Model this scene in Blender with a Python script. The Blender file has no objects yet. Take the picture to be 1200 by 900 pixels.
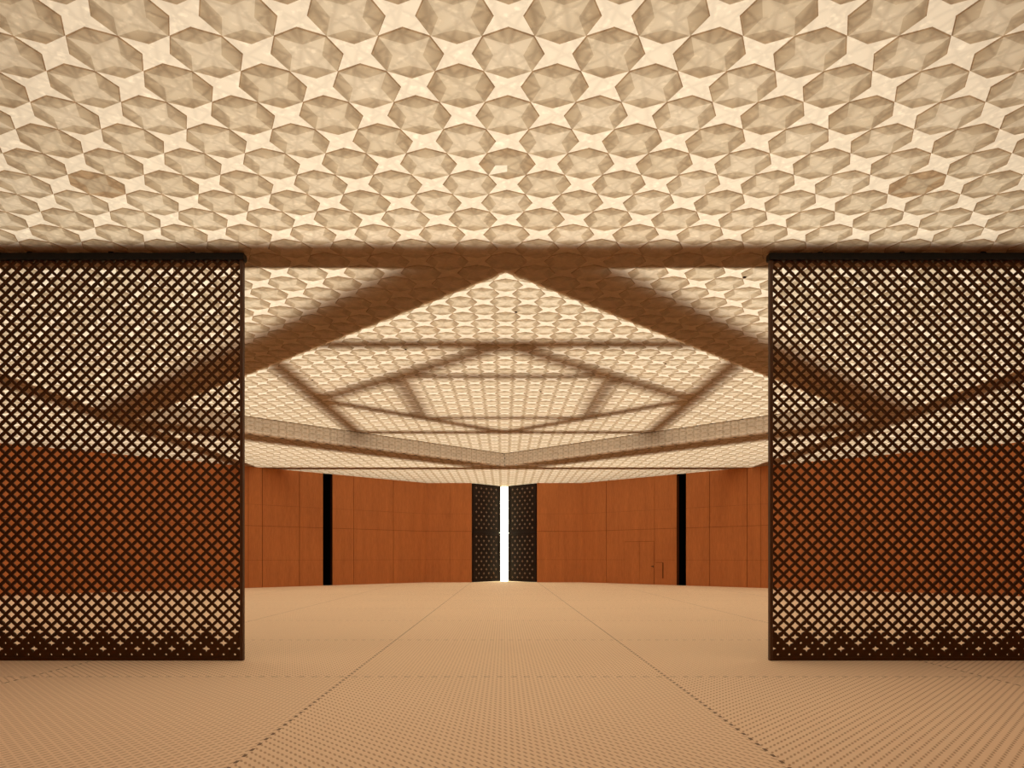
...
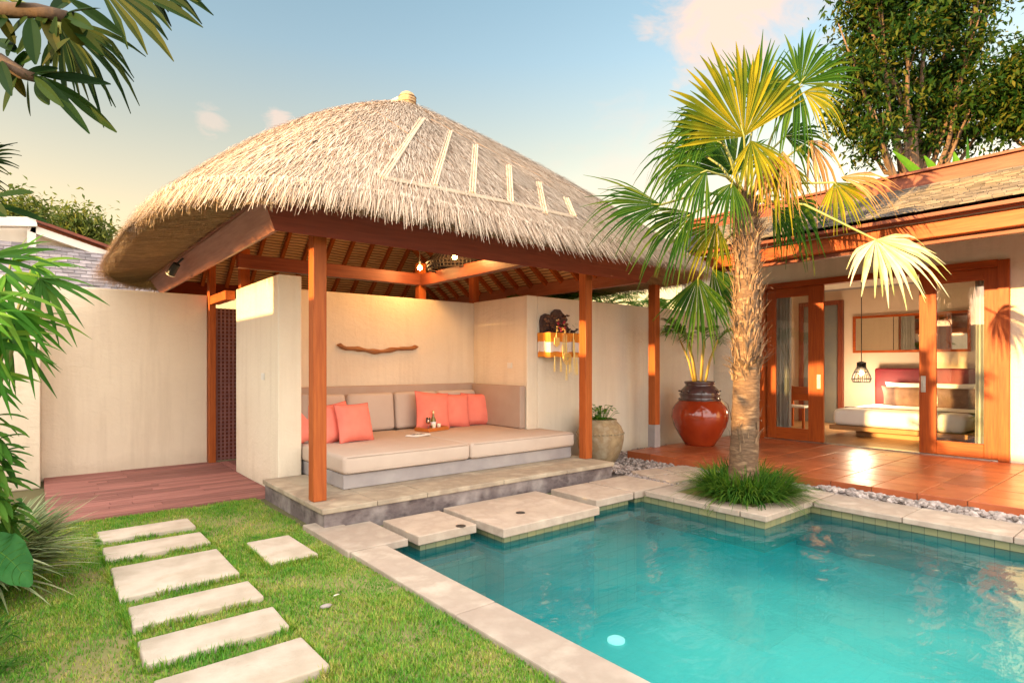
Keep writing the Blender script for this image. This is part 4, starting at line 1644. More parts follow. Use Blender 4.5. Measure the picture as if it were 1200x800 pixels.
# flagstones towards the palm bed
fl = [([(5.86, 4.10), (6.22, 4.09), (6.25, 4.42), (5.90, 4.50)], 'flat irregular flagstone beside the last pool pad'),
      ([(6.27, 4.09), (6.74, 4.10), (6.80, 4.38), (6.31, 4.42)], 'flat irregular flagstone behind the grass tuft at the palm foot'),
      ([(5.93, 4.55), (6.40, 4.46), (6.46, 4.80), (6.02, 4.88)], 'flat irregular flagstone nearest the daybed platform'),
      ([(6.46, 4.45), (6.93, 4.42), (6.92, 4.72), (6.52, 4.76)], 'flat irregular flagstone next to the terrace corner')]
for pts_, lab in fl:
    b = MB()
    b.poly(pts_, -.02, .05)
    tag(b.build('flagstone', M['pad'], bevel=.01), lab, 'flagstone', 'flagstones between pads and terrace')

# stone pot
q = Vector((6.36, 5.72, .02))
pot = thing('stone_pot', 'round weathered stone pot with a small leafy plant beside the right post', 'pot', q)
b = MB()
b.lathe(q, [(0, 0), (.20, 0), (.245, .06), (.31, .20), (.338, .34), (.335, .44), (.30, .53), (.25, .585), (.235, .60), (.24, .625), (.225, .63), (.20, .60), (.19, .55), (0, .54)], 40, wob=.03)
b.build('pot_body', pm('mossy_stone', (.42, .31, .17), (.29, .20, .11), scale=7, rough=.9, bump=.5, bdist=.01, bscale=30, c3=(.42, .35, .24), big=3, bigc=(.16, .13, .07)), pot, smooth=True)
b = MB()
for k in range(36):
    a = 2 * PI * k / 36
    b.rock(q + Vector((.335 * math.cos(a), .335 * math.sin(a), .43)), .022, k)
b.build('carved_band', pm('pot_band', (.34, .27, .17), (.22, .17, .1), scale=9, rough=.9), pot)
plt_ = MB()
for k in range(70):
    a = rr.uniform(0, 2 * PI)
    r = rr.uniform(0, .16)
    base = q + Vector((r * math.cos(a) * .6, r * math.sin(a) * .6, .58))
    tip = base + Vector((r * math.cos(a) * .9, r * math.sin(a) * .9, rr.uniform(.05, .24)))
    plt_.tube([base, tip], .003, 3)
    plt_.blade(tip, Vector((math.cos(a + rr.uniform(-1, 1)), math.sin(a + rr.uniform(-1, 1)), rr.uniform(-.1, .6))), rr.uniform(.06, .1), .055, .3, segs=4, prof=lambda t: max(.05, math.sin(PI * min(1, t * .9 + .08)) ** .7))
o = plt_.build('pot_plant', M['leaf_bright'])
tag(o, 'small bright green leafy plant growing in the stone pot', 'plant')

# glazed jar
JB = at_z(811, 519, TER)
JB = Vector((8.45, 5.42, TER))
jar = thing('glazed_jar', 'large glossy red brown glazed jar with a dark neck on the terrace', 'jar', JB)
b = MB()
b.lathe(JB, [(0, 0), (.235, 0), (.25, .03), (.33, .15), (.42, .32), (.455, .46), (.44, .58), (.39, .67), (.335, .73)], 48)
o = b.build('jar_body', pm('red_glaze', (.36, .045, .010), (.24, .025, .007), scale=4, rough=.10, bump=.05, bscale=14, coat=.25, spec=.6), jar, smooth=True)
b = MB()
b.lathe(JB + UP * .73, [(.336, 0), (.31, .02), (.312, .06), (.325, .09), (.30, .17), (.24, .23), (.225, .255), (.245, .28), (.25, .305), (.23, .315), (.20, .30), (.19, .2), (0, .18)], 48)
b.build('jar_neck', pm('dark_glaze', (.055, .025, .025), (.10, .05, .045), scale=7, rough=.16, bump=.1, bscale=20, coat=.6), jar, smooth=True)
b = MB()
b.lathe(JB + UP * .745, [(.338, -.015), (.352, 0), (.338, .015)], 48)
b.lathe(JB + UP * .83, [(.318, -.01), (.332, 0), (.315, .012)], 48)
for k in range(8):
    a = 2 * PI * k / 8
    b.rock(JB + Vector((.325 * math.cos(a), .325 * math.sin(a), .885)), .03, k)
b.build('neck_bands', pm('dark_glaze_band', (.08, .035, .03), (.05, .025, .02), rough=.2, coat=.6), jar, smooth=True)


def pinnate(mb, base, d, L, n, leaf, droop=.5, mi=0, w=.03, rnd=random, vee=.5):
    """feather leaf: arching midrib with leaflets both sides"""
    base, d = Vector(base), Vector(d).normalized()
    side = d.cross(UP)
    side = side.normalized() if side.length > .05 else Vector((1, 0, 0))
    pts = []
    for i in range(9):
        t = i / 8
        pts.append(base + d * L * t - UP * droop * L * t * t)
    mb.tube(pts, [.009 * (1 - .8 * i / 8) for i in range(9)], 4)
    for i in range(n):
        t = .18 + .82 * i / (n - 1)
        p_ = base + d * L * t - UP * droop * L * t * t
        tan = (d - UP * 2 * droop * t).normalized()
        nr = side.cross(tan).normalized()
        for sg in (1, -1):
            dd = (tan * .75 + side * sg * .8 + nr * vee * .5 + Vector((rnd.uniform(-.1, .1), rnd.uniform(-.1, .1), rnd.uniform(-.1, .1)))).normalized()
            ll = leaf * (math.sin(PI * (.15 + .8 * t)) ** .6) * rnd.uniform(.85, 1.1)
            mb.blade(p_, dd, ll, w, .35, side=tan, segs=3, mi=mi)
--
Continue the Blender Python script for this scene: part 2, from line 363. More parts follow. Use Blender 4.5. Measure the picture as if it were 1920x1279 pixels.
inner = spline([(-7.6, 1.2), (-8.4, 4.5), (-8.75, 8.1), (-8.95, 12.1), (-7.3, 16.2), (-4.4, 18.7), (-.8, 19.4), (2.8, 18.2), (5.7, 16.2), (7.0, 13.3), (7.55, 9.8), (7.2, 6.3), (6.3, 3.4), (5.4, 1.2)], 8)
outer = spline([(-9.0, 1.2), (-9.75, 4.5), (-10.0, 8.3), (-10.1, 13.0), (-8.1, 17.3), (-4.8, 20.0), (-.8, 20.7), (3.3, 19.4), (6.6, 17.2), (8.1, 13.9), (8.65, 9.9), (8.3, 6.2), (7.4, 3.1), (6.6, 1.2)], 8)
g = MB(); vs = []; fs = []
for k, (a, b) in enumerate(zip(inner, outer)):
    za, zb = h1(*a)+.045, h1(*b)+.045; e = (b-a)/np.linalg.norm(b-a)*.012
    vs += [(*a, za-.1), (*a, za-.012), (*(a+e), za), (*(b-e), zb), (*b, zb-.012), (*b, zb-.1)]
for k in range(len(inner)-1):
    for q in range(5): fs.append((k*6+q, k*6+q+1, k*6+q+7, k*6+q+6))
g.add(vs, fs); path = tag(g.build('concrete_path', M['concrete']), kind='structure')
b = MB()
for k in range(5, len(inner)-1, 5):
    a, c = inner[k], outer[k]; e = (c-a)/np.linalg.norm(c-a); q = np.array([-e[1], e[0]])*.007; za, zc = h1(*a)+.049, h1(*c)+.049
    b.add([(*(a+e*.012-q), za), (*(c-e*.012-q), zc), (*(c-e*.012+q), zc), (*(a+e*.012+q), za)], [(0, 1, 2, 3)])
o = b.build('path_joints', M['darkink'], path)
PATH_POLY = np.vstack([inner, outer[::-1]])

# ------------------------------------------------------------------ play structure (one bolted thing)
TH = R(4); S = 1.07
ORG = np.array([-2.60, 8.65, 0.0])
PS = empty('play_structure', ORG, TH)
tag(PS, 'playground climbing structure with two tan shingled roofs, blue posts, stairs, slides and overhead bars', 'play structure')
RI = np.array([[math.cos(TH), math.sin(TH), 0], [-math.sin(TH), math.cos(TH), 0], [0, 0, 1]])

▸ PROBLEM
Select the lines that carry the string "Blender" and copy them.

▸ FINAL ANSWER
Model this scene in Blender with a Python script. The Blender file has no objects yet. Take the picture to be 1200 by 900 pixels.
Keep writing the Blender script for this image. This is part 4, starting at line 1644. More parts follow. Use Blender 4.5. Measure the picture as if it were 1200x800 pixels.
Continue the Blender Python script for this scene: part 2, from line 363. More parts follow. Use Blender 4.5. Measure the picture as if it were 1920x1279 pixels.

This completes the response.